Clere Parsons (1908–1931) was a poet of the 1930s and university contemporary of W.H. Auden. He was a key figure within the Oxford poetry scene and served as editor of a number of student magazines including the influential Oxford Poetry. An early proponent of American Modernism, Parsons’ sole volume of posthumous poetry revealed these innovative influences and marked his voice as highly distinctive.
Although fading from view in the years following his death, Parsons’ work has been praised by such influential critics as Geoffrey Grigson and C.H. Sisson. This edition by Shoestring Press, which includes every poem published by Parsons as well as the majority of his prose, will therefore serve to introduce his work to a new readership and locate him among the most original talents of the twentieth century.
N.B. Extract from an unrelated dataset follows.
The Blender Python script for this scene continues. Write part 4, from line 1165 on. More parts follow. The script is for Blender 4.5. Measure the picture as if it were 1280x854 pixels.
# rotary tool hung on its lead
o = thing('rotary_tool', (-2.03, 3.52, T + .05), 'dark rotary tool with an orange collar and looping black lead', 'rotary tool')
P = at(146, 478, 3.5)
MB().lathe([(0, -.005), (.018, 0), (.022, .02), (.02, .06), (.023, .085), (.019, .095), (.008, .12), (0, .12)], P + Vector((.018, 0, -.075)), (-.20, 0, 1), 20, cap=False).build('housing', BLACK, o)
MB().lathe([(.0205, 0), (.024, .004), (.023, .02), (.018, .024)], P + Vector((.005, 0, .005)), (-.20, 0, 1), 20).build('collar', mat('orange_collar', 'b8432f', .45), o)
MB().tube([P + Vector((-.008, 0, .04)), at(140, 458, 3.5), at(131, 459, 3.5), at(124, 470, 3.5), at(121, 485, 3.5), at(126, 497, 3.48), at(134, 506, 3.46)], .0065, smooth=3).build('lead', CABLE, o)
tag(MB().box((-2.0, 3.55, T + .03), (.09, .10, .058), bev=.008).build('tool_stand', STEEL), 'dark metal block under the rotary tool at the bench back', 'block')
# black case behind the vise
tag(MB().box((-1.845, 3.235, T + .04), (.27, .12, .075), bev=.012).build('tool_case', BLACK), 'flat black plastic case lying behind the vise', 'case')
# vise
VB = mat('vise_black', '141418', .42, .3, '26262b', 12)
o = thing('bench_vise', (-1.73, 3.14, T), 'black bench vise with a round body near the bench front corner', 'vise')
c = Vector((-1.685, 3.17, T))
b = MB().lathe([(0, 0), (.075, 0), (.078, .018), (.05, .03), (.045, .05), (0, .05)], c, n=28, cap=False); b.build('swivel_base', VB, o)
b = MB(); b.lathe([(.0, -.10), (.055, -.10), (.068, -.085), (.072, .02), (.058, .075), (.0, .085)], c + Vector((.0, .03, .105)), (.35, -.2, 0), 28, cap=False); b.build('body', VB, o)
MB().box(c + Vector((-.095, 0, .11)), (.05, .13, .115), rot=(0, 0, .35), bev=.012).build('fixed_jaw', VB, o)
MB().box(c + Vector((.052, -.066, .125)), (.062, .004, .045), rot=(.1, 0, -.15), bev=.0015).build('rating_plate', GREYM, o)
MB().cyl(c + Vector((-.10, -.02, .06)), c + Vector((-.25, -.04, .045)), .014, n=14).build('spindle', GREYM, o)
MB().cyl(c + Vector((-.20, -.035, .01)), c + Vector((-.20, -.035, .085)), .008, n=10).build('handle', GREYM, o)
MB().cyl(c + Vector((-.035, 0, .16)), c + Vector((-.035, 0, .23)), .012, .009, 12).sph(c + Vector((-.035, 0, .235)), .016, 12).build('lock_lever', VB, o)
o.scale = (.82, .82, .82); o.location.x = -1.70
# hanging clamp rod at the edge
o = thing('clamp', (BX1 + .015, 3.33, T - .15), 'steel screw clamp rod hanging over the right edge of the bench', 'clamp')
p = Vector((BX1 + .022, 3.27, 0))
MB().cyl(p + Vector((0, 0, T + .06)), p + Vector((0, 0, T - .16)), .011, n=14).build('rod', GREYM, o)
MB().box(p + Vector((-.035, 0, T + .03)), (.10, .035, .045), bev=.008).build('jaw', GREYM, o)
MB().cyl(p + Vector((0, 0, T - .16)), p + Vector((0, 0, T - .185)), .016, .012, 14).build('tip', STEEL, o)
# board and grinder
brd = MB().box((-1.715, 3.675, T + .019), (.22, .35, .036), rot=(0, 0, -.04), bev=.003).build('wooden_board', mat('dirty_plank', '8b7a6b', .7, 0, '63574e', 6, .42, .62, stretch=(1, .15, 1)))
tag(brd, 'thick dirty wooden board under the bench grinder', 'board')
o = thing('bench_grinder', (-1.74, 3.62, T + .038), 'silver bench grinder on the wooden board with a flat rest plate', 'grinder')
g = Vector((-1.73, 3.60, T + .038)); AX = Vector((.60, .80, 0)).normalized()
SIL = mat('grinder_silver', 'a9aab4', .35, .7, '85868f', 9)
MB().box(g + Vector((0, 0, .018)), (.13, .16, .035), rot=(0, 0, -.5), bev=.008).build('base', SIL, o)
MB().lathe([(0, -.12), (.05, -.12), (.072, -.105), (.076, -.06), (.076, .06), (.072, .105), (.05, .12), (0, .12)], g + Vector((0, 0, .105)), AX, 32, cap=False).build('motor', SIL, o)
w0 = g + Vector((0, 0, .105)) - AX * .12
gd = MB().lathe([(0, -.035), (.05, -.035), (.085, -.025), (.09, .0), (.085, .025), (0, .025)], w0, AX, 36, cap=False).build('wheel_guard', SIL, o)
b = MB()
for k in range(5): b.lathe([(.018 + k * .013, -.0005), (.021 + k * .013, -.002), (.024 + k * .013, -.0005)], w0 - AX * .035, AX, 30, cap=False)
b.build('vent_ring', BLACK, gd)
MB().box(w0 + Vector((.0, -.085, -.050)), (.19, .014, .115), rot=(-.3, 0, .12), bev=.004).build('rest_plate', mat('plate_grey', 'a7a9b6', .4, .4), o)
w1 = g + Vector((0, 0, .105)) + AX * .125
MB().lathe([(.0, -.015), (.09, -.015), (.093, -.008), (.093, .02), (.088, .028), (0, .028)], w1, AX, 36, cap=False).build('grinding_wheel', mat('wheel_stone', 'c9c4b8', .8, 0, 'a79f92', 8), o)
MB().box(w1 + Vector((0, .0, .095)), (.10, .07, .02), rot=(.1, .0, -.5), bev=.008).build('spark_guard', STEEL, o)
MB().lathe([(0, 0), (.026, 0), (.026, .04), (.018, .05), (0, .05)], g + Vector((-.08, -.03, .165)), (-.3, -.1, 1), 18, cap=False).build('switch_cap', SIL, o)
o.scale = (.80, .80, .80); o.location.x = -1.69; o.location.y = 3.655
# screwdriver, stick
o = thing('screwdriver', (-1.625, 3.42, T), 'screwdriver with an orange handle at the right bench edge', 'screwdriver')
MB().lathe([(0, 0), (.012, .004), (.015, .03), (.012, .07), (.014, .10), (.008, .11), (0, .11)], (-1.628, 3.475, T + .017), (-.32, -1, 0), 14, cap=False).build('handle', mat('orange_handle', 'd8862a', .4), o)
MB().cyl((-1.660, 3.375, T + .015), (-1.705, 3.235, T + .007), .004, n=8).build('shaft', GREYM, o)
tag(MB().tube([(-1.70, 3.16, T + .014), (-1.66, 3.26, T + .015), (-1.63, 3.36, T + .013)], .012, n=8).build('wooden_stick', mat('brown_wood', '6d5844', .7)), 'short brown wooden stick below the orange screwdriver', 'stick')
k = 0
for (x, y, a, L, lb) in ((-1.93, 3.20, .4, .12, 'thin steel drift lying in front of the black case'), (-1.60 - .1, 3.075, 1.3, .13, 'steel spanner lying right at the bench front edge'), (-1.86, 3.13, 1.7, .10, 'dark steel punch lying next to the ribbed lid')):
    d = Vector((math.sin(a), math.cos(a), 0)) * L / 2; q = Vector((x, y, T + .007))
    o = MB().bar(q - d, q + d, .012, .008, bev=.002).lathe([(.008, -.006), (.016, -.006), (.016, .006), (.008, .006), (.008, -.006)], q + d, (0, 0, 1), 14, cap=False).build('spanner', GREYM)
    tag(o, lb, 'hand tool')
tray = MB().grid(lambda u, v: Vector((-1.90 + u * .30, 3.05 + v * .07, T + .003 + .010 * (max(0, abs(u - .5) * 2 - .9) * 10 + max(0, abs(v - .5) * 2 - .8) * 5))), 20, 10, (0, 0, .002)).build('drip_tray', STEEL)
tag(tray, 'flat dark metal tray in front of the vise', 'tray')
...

A fleeting light in interwar modernism, Clere Parsons (1908-1931) only wrote for a few years before his early death from diabetes, but in his lifetime he made a striking contribution to British modernist writing. Co-editor of the magazine Oxford Poery, Parsons was heavily influenced by Auden, Cummings and Zukofsky, and his technique ranged from surrealism to collage, probing the power of the human mind to be affected by, and to affect, reality. At his best the poems imbue a sense of a terrible awe in the world, and the wonder and danger of diving into human psychology, making his work modern not just in technique but also in spirit. This volume collects all his published poems, from the posthumously-published volume Poems (1932) to everything else published in Oxford Poetry and other magazines. Also included are a set of book introductions and critical articles that reveal his prose voice, though this moment is where I lost interest in Parsons the man - his tenor is clever but vicious towards the poetry of his day, and that can only be amusing for so long. His work doesn't have the wide-audience appeal of the most popular modernists from this age, as it hangs on odd word mashups and its meanings are sometimes opaque. The book is a must-read for specialists in this field, but most people will see it only as a curiosity, or irritating.